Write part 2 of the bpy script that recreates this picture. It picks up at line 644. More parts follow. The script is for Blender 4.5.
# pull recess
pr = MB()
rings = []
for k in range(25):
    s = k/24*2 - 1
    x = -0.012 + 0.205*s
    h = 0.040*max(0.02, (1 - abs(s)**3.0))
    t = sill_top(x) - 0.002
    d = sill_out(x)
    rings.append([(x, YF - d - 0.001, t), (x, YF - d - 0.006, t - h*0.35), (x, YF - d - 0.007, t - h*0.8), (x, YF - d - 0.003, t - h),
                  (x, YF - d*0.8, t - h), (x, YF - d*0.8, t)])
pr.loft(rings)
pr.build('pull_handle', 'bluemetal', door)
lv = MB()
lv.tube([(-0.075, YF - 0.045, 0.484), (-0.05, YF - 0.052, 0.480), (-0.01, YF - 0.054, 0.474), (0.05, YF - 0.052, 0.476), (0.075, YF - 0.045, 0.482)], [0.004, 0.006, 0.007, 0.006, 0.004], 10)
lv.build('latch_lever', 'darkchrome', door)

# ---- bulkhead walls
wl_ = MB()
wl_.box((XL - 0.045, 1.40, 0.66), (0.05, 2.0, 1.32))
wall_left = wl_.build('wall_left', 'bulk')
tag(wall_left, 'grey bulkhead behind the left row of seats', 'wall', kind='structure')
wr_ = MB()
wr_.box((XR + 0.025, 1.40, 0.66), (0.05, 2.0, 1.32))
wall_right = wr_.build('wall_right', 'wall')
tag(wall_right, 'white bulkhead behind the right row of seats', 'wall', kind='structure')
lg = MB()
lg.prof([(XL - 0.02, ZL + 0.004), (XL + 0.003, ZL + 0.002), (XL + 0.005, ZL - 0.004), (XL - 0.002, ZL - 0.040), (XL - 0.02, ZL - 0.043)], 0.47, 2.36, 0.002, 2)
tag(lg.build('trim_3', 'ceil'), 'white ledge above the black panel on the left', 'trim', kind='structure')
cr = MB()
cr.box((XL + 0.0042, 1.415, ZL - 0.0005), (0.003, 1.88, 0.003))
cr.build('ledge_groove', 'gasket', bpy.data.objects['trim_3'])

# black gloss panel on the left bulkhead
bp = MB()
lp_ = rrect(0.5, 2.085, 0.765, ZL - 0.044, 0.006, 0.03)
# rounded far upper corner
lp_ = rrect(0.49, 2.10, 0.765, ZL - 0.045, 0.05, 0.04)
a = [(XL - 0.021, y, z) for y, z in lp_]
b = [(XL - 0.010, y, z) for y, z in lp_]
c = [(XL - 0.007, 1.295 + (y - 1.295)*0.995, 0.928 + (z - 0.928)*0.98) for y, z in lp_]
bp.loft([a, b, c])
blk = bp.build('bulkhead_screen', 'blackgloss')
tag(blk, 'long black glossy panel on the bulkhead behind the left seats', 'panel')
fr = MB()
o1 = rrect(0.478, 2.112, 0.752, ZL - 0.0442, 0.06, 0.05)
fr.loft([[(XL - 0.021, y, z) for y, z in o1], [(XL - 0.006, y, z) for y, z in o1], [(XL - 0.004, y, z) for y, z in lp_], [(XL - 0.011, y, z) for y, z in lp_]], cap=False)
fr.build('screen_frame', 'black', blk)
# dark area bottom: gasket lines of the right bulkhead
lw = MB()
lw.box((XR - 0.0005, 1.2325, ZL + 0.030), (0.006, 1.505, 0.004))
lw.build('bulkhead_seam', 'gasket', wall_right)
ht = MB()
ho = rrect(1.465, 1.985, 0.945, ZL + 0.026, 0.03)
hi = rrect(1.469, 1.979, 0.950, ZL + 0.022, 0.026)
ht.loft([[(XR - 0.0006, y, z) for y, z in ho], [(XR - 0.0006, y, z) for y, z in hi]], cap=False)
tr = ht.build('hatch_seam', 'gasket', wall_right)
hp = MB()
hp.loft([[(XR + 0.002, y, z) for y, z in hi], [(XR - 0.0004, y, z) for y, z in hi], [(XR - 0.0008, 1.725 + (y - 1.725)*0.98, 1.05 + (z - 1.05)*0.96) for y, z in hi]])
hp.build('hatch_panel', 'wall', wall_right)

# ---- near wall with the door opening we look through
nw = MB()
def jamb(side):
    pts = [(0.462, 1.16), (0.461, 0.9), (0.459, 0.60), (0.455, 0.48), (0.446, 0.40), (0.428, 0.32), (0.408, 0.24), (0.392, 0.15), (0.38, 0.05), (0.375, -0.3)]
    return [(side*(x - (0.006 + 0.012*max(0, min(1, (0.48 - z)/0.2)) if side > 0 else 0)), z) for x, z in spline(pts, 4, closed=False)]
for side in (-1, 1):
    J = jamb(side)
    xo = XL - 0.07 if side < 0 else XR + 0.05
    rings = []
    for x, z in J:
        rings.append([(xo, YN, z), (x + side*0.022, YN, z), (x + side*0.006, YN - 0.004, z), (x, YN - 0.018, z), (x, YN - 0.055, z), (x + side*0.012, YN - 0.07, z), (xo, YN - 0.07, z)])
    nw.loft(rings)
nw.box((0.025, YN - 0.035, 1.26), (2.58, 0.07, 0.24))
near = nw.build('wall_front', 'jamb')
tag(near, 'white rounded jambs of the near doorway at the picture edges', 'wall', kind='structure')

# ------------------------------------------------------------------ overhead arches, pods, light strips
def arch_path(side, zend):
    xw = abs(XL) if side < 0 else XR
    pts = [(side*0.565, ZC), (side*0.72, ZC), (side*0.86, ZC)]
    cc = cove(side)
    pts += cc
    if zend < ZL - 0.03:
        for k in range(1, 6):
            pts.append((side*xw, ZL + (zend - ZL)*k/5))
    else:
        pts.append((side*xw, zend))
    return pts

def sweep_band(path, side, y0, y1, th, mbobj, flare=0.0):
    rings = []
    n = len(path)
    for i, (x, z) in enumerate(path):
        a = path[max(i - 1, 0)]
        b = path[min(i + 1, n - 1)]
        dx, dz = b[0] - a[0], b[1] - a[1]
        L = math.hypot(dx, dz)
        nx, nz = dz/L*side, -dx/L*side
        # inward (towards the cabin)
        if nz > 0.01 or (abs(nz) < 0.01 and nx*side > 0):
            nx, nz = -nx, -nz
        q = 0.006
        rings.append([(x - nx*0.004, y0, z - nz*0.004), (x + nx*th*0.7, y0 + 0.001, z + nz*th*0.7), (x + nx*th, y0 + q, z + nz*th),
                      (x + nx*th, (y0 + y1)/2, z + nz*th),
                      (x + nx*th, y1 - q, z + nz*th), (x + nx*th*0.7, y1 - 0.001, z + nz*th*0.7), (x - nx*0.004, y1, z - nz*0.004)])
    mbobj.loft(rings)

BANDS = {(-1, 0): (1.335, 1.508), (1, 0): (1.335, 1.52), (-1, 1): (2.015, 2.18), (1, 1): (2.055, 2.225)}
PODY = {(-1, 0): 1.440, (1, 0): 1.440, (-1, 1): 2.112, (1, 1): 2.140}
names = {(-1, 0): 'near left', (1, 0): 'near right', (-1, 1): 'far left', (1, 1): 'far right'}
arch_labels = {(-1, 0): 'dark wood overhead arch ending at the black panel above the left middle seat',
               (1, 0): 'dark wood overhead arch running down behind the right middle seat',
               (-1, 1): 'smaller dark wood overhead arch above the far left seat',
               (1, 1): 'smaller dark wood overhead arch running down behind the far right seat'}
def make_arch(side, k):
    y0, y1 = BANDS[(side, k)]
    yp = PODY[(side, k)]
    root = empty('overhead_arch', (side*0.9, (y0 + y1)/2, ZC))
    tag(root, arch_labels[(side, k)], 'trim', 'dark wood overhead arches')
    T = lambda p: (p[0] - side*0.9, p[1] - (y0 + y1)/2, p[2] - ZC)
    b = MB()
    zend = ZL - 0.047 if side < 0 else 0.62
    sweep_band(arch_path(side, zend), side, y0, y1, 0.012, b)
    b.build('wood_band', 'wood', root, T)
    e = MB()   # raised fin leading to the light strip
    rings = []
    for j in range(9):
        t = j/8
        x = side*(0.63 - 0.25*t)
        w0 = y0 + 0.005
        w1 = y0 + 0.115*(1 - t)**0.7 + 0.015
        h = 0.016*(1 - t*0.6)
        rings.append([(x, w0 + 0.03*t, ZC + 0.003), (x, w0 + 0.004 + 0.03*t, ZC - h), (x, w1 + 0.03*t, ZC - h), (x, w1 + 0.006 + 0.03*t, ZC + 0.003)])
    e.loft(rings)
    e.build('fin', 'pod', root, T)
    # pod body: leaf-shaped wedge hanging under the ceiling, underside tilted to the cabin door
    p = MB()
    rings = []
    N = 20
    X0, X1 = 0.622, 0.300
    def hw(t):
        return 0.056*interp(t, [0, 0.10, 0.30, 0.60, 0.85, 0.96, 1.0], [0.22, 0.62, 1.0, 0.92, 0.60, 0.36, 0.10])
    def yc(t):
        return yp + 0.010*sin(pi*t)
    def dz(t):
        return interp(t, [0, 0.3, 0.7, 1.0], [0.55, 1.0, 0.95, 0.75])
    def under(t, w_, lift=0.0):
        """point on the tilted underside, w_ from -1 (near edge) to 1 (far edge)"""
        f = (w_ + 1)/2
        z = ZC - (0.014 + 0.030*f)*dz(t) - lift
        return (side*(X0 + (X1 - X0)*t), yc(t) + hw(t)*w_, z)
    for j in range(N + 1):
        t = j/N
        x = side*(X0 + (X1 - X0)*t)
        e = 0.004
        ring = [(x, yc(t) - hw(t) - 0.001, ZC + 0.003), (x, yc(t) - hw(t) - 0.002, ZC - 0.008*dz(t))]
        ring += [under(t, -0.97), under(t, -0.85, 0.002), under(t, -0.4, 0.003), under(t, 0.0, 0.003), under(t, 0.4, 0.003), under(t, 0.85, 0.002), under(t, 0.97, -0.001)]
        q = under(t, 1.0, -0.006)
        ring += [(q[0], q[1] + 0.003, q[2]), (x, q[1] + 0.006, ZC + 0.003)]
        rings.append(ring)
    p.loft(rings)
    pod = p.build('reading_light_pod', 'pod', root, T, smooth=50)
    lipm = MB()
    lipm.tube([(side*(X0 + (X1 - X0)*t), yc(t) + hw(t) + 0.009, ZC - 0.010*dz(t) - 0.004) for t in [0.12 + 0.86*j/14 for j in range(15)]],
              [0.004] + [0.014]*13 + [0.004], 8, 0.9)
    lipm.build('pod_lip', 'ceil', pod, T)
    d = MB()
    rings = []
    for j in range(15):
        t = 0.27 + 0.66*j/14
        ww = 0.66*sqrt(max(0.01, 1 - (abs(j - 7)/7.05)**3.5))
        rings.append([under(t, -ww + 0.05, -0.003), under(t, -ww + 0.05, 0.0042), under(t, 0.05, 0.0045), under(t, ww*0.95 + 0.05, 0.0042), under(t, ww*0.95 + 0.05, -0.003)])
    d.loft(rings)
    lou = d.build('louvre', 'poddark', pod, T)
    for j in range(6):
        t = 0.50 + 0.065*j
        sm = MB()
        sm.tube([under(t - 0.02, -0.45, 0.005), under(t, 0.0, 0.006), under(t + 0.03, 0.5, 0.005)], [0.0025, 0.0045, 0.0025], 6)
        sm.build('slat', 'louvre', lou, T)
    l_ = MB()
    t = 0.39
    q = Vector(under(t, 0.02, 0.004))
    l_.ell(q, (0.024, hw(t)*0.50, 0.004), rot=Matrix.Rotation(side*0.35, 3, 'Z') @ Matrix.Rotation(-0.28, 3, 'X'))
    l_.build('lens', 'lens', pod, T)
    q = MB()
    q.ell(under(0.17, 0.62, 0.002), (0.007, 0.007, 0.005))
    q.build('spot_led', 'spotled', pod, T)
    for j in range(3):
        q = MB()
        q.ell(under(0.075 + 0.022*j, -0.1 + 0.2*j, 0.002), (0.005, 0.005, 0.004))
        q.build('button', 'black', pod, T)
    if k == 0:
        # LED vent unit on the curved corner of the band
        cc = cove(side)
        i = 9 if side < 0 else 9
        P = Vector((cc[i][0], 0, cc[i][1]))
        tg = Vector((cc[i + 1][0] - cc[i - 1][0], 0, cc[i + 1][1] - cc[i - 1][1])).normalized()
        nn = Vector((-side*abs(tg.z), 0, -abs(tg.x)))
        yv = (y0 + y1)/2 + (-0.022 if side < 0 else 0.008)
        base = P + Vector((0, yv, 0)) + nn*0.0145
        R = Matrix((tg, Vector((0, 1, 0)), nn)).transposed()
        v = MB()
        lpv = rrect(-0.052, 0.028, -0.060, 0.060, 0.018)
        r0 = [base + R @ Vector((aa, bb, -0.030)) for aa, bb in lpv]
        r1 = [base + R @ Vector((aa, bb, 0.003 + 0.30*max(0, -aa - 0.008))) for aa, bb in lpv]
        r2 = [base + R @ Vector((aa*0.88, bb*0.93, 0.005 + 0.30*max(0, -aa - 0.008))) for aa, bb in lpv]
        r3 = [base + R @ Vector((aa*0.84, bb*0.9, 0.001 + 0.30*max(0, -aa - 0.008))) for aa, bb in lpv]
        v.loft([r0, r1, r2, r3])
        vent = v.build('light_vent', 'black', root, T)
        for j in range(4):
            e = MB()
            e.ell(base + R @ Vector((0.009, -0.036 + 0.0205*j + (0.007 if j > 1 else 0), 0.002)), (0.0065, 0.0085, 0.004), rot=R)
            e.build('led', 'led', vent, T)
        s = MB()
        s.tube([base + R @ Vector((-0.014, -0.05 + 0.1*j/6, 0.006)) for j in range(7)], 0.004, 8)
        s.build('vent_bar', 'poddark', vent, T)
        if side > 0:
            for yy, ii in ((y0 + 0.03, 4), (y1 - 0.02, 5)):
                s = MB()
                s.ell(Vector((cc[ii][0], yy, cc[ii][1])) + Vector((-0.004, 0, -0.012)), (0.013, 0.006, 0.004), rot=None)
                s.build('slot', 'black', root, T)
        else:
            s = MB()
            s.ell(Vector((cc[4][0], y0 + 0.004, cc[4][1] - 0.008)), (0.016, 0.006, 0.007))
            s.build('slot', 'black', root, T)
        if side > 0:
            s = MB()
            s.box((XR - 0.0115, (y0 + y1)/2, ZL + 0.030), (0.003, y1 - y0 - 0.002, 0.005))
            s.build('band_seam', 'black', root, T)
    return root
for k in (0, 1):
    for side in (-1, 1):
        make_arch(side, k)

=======

_What you should do_. Using the listing above, return all lines where the word "picture" occurs.

_Expected answer_.
Write part 2 of the bpy script that recreates this picture. It picks up at line 644. More parts follow. The script is for Blender 4.5.
tag(near, 'white rounded jambs of the near doorway at the picture edges', 'wall', kind='structure')